Desde muy pequeño la vida me mostró que existía algo más allá de lo que podemos ver. Cuando tenía apenas cuatro años, perdí a mi hermano mayor, que contaba con solo ocho años. Ese acontecimiento marcó profundamente mi corazón y me enseñó, incluso sin entenderlo del todo en aquel momento, que la vida no se limita solo a lo físico, sino que hay algo más grande que nos sostiene.
Con los años, esa herida se transformó en sensibilidad: empecé a sentir una gran empatía hacia los demás, una curiosidad inmensa por lo espiritual y una necesidad de comprender el sentido de lo que vivimos.
A los 18 años viví otra experiencia que reforzó ese llamado: una experiencia cercana a la muerte. Allí comprendí que mi misión en este mundo era la de acompañar y ayudar a sanar.

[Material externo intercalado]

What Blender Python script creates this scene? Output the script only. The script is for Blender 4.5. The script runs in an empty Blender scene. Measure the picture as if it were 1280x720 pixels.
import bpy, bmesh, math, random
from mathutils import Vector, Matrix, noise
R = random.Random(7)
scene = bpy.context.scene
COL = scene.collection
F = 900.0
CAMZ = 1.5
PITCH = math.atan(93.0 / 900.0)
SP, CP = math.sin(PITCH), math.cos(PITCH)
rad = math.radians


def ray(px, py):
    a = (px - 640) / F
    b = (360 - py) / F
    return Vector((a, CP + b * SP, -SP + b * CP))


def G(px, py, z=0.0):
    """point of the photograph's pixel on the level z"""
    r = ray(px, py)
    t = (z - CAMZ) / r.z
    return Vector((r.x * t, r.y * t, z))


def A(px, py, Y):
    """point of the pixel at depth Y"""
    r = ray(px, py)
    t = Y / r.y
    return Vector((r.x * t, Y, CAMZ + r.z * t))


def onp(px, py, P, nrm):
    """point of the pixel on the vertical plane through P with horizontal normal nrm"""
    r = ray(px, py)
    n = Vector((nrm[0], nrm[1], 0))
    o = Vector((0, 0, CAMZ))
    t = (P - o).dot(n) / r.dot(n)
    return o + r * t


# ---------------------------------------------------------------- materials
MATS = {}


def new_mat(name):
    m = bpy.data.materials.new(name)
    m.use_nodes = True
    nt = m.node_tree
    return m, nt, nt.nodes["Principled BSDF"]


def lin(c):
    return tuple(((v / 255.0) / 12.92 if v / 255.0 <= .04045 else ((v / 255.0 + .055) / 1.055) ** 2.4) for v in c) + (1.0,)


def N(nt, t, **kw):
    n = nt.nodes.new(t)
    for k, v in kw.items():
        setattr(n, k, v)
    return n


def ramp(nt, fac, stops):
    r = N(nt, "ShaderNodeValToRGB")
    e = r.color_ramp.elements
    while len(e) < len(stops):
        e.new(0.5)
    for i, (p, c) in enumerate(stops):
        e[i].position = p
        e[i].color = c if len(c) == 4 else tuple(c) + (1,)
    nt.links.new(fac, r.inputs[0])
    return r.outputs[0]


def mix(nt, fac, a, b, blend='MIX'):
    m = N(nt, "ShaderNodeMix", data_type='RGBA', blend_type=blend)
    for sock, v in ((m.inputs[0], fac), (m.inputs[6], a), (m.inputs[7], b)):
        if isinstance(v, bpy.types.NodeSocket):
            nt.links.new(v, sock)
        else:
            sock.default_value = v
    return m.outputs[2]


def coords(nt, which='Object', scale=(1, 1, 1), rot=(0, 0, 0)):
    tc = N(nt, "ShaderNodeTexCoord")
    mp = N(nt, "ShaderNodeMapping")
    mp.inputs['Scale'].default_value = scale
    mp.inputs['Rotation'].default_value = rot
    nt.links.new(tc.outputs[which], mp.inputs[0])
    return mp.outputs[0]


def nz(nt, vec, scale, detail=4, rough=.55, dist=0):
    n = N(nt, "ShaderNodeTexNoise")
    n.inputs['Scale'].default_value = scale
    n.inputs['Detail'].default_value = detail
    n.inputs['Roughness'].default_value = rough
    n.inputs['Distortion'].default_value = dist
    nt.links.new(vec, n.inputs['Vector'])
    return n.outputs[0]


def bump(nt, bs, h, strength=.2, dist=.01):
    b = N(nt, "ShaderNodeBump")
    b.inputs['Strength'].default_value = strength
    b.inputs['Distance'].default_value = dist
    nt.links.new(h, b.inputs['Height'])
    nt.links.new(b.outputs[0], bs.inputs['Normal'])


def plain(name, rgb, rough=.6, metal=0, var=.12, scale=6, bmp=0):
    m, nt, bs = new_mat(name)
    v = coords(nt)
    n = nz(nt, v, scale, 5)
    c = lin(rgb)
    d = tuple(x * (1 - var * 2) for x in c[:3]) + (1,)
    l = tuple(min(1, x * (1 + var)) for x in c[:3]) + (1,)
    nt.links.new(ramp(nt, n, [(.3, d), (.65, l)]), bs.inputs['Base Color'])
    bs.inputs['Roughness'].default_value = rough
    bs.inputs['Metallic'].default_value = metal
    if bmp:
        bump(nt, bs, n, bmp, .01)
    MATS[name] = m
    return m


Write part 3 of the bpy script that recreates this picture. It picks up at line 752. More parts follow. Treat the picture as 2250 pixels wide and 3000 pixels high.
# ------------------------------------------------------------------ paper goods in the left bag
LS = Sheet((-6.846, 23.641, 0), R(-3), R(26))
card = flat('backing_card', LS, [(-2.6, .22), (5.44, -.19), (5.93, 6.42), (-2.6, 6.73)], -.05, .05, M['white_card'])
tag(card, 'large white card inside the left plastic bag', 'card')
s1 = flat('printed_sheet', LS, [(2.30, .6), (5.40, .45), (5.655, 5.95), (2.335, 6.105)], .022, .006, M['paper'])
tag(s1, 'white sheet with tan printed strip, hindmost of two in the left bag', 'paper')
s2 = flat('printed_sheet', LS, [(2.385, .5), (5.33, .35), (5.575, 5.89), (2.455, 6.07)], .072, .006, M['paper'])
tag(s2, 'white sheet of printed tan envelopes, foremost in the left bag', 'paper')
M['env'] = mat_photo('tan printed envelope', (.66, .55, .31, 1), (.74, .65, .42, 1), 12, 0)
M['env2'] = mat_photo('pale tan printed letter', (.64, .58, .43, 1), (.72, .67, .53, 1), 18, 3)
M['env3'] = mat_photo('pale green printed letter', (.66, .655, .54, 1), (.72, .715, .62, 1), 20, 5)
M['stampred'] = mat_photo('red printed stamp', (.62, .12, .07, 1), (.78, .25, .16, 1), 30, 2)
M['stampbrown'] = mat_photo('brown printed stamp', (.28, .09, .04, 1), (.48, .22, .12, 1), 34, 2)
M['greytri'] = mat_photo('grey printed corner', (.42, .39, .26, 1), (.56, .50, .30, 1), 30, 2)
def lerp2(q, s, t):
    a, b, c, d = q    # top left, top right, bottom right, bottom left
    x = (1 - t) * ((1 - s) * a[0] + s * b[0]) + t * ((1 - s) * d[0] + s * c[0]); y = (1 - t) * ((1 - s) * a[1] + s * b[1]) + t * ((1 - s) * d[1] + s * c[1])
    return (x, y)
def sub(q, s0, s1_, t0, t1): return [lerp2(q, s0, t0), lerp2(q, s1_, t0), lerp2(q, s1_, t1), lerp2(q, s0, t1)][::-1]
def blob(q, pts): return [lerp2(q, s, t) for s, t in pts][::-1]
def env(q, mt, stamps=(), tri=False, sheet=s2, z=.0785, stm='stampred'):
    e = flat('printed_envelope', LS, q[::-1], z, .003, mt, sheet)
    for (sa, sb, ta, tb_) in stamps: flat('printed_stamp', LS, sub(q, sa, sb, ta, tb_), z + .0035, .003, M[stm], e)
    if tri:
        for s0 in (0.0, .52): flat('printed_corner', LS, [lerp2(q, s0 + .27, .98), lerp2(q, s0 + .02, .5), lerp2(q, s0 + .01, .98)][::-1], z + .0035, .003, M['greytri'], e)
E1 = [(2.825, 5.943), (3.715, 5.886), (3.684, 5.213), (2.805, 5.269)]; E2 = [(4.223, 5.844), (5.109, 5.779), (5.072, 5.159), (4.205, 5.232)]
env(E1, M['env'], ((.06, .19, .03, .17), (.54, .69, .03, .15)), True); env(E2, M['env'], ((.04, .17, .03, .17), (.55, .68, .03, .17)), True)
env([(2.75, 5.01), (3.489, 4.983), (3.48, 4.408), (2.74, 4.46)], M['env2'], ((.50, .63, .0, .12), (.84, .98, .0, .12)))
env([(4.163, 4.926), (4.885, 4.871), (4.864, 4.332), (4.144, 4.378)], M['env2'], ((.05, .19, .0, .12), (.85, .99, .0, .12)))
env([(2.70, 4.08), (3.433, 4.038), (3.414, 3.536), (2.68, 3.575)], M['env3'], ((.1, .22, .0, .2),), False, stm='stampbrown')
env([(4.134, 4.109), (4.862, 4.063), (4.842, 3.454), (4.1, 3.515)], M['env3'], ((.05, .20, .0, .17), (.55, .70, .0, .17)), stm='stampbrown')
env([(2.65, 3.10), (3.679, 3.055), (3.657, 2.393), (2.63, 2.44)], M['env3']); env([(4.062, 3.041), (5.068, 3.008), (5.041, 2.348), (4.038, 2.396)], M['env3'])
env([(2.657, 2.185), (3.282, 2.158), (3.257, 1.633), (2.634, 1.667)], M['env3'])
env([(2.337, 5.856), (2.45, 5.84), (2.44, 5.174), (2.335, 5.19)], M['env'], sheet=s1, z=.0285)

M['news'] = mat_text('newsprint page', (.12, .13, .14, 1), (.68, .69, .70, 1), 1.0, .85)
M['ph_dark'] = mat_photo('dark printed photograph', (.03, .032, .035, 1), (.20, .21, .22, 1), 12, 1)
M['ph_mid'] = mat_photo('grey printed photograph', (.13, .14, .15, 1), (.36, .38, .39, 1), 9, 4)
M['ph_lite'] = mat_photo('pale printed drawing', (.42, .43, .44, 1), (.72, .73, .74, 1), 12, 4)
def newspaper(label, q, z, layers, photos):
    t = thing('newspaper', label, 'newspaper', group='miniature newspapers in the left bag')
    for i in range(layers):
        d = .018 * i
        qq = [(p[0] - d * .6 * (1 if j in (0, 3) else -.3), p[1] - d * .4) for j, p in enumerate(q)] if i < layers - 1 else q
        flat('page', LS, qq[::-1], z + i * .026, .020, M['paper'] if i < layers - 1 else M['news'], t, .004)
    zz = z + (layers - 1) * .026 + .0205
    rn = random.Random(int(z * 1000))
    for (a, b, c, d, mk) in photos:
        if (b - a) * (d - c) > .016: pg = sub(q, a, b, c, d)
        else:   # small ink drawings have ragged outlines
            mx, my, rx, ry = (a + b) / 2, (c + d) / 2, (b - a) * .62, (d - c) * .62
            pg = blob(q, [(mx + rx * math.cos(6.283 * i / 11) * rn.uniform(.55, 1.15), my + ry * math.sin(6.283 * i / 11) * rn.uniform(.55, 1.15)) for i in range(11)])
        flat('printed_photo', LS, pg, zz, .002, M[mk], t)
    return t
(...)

Alrededor de los 30 años descubrí mi primera vía para hacerlo: el masaje. A través del contacto con el cuerpo entendí que este guarda memorias y que habla en silencio. Las manos pueden escuchar y, al mismo tiempo, sanar. Empecé a percibir que detrás de una contractura o de una rigidez había una historia, y me abrí a la posibilidad de acompañar esos procesos para liberar y devolver ligereza.
Con el tiempo, el camino me fue llevando hacia la dimensión más espiritual de la sanación. Llegaron a mi vida grandes maestros que me mostraron nuevas herramientas: las constelaciones familiares, la kinesiología holística y distintas formas de explorar el alma humana. Estas experiencias expandieron mi visión y me confirmaron que el cuerpo, la mente, las emociones y el espíritu forman un todo inseparable.
Hoy siento que mi misión es aportar mi granito de arena para ayudar a las personas a encontrarse mejor consigo mismas, a despertar, a liberar cargas y a reconectar con su fuerza vital. Lo hago desde el corazón, con la certeza de que cada encuentro es único y que cada ser humano lleva dentro la capacidad de sanar.